Приведенные здесь соображения показывают возможность некоторого концептуального продвижения в понимании математического реализма. Мы приходим к осознанию того факта, что логика, арифметика и евклидова геометрия – не простые непротиворечивые математические структуры, а структуры, имеющие онтологический фундамент. Это структуры, необходимые для всякого мышления, структуры априорные и одновременно фундаментально реальные. Мы не решаем здесь вопроса о том, являются ли эти структуры непреходящими или вневременными. Но в любом случае ясно, что структуры евклидианской математики – это предельно надежные структуры математики, и если логическое обоснование математики в принципе возможно, то оно по необходимости должно опираться на эти структуры.
Литература
Аристотель 1976 – Аристотель. Сочинения. В четырех томах. Т. 1. М., 1976.
Беркли 1978 – Беркли Дж. Сочинения. М., 1978.
Боэций 1990 – Боэций.
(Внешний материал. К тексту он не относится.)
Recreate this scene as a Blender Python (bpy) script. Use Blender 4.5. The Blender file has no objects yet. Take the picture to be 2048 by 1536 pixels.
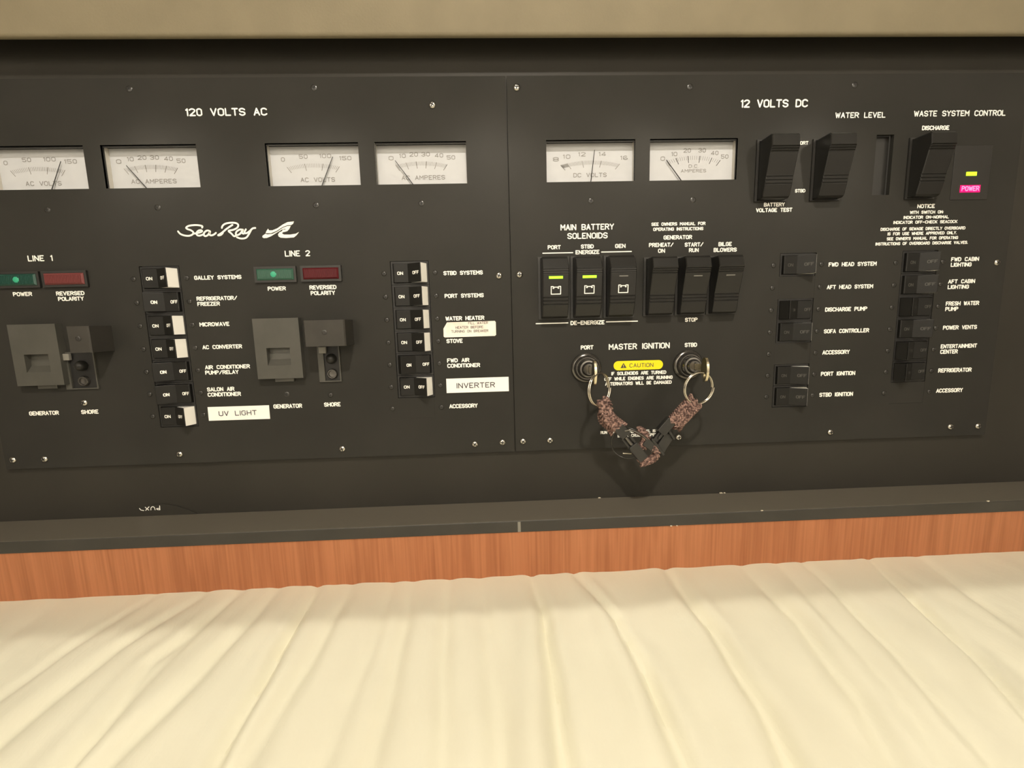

Утешение философией и другие трактаты. М., 1990.
Бурбаки 1963 – Бурбаки Н. Очерки по истории математики. М., 1963.
Гедель 1964 – Godel K. What is Cantor’s continuum problem? / Philosophy of mathematics. Selected readings. New York, 1964.
Гуссерль 1970 – Husserl E. The Crisis of European sciences and Transcendental Philosophy. Evanston, 1970.
Динглер 1997 – Динглер Г. Эксперимент: его сущность и история // Вопросы философии. 1997. № 12.
Кант 1964 – Кант И. Сочинения в шести томах. Т. 3. М., 1964.
Кантор 1985 – Кантор Г. Труды по теории множеств. М., 1985.
Лобачевский 1951 – Лобачевский Н.И. Полное собрание сочинений. Т. 1. М., 1951.
Лоренц 1997 – Лоренц К. Кантовская доктрина a priori в свете современной биологии // Человек. 1997. № 5.
Мах 2009 – Мах Э. Познание и заблуждение. М., 2009.
Медди 1990 – Maddy P. Realism in mathematics. Oxford, 1990.
Пенроуз 2003 – Пенроуз Р. Новый ум короля. О компьютерах, мышлении и законах физики. М., 2003.
Поппер 2002 – Поппер К.Р. Объективное знание. Эволюционный подход. М., 2002. с.159 – 160.
Уайтхед 1990 – Уайтхед А.Н. Избранные работы по философии. М., 1990.
Штейнгауз 1974 – Штейнгауз Г. О математической строгости / Задачи и размышления. М., 1974.
Эйнштейн 1967 – Эйнштейн А.Собрание научных трудов. Т. 4. М., 1967.